Wadislau Martins Gomes

quarta-feira, novembro 13, 2013

GRAÇA E PANELAS FURADAS


 

A graça de Deus é que permite conhecer e discernir as dimensões de unicidade e multiplicidade em tudo o que existe. O que eu quero dizer? Isto mesmo que foi dito: o que permite que conheçamos a Deus e as coisas que ele criou, incluindo a nós mesmos, é sua graça. Mas o que é graça? Esta é uma palavra de contato, isto é, que a gente usa sem saber definir o significado. Um dos sentidos do termo graça é muito conhecido e usado: “favor imerecido”. Entretanto, este sentido é descritivo de uma propriedade da graça, não do seu significado.

Deixe-me ilustrar. Era o fim da década dos cinquentas, quando os jovens vestiam calças “rancheiras” (o jeans da época), as moças de sandálias e os moços de botas com salto “carapeta” (do formato de peão). Minha irmã, já falecida, estava naquela idade de ser menina moça, muito graciosa. Um dia, aproximou dela um jovem bem tratado, cabelo volteado na testa, que disse: “Posso saber sua graça”. Ela respondeu: “Eu não fiz graça nenhuma!” Tão logo percebeu a situação incômoda, saiu correndo, sem graça. Parece piada, mas se aplica bem à definição do termo. Graça é identidade, beleza, paz (interação harmônica) e alegria. Graça é a manifestação da identidade de Deus, de sua beleza, de sua paz e de sua alegria.

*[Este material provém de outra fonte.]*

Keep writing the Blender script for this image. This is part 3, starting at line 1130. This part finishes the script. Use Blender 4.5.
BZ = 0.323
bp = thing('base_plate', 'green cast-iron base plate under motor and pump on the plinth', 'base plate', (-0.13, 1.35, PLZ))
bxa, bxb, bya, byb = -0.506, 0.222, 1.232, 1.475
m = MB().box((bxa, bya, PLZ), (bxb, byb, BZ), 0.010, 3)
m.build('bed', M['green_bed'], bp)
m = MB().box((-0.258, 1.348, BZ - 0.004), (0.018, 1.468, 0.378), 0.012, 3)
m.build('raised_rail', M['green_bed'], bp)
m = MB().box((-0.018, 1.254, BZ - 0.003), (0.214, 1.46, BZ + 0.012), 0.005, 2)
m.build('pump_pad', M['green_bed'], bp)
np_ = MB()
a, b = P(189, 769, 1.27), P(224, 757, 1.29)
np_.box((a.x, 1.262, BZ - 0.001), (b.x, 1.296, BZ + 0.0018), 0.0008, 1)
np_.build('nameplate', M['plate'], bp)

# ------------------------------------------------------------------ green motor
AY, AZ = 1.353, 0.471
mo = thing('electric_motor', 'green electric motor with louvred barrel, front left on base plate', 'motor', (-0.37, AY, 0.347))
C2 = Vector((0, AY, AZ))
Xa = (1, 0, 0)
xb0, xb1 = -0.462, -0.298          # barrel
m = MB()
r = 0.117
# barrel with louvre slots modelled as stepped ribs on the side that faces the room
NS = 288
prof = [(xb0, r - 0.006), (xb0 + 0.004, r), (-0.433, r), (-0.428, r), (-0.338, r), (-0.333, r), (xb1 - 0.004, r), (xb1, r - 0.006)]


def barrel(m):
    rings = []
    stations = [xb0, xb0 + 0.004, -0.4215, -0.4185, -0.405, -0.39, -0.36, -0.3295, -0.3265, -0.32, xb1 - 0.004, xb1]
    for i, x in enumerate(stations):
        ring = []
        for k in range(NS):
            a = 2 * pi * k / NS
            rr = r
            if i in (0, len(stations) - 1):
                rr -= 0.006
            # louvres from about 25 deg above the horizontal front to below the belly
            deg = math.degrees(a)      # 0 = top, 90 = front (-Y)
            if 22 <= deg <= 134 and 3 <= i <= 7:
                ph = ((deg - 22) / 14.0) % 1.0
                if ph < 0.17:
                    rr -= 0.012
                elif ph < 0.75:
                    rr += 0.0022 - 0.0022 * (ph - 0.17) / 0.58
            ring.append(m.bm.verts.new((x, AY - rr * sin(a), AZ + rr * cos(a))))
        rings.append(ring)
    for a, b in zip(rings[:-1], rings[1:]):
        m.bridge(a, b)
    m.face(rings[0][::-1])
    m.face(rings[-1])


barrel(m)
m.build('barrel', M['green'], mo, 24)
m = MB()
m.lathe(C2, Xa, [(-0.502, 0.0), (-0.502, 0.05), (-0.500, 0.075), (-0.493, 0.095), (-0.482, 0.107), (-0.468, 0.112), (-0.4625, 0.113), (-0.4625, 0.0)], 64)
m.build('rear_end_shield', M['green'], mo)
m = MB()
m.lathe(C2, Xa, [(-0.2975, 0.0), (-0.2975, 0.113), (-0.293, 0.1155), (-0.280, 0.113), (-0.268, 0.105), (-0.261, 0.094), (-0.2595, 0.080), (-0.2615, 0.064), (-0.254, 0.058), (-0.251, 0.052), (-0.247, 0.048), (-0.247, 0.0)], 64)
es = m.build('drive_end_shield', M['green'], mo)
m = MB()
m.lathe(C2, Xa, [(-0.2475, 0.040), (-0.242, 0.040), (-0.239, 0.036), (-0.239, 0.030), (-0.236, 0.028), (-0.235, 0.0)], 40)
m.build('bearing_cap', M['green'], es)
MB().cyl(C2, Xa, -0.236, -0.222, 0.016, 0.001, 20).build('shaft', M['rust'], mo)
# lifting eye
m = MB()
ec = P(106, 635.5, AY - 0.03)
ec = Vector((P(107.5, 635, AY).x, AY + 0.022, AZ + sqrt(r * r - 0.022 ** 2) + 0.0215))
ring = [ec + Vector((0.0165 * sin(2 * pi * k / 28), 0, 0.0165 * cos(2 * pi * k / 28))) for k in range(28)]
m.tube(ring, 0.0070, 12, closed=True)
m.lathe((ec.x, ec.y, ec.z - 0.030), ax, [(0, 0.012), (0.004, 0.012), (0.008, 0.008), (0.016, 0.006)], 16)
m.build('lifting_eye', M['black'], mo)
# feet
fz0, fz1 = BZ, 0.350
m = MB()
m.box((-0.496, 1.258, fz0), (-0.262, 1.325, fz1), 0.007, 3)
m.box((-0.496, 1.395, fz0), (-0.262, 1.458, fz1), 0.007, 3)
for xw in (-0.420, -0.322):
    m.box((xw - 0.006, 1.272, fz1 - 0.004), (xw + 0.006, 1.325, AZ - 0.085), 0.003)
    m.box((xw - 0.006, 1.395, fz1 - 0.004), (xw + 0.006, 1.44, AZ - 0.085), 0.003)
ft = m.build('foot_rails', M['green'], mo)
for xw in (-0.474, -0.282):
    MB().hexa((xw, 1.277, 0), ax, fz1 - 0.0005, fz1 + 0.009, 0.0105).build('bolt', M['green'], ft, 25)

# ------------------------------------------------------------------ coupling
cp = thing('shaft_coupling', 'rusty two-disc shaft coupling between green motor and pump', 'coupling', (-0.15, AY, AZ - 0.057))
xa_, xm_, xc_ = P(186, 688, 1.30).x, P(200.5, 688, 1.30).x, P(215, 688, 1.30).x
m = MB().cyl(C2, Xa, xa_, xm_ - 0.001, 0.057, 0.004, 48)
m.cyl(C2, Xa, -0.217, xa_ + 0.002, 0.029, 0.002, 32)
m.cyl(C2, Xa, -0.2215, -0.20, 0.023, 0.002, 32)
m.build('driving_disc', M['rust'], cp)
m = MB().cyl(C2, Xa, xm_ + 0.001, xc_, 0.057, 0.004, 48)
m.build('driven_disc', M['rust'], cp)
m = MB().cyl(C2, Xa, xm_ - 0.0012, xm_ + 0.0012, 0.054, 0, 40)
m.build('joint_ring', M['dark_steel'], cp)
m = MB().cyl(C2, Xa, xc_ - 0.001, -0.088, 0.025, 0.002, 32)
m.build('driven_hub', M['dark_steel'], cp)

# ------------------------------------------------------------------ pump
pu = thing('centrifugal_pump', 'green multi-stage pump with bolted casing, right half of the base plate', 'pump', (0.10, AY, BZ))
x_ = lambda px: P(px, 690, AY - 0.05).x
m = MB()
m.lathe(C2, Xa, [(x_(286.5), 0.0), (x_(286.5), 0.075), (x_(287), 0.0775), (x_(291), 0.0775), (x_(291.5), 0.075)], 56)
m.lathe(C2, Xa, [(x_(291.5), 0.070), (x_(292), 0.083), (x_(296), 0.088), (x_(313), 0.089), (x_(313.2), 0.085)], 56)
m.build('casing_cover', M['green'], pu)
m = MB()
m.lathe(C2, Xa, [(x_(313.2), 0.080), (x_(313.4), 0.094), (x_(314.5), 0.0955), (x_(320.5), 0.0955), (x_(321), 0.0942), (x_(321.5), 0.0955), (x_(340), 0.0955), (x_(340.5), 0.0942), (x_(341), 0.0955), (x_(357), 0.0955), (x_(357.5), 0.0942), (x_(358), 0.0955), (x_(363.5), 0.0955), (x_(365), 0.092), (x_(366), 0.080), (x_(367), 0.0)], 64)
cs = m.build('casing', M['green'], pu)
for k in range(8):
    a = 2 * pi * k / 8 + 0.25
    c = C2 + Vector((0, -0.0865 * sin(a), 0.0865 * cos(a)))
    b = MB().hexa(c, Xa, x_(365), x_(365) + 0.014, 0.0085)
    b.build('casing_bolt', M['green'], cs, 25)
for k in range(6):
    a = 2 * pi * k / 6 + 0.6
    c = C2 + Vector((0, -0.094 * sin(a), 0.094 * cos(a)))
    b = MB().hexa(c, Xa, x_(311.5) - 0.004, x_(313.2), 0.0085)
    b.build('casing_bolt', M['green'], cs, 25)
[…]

Por que “favor imerecido”? Vai outra ilustração. Pequeno ainda, na cidade de Jahu, SP, quando a noite caia, eu me punha a olhar as estrelas. O céu parecia uma daquelas panelas pretas da fuligem do fogão a carvão que havia lá em casa. Às vezes, as panelas começavam a chiar no fogo, e minha mãe as levantava contra a luz para ver se estavam furadas. E eu imaginava se as estrelas não seriam furos na negridão do céu, deixando passar réstias fulgentes de uma luz perene. Assim é que, à visão de cada traço de luz do amor de Deus que penetra as trevas do pecado deste mundo, o crente diz: “Eu não mereço!”

Graça é isso: o movimento de Deus na direção do homem a fim de transmitir sua própria natureza. É sobre esse movimento que Pedro escreveu:

Visto como, pelo seu divino poder, nos têm sido doadas todas as coisas que conduzem à vida e à piedade, pelo conhecimento completo daquele que nos chamou para a sua própria glória e virtude, pelas quais nos têm sido doadas as suas preciosas e mui grandes promessas, para que por elas vos torneis co-participantes da natureza divina, livrando-vos da corrupção das paixões que há no mundo (2Pd 1.3-4).

Como opera a graça de Deus? Certamente mediante a fé. A Palavra de Deus diz que a fé é uma certeza que pressupõe esperança, não como quem “torce” num jogo ou numa eleição, mas a certeza de algo que se conhece, mas que ainda não se vê (como esperar se não for conhecido? – ver Hebreus 11.1-6). No mesmo lugar, a Escritura diz:

Pela fé, entendemos que foi o universo formado pela palavra de Deus, de maneira que o visível veio a existir das coisas que não aparecem. De fato, sem fé é impossível agradar a Deus, porquanto é necessário que aquele que se aproxima de Deus creia que ele existe e que se torna galardoador dos que o buscam.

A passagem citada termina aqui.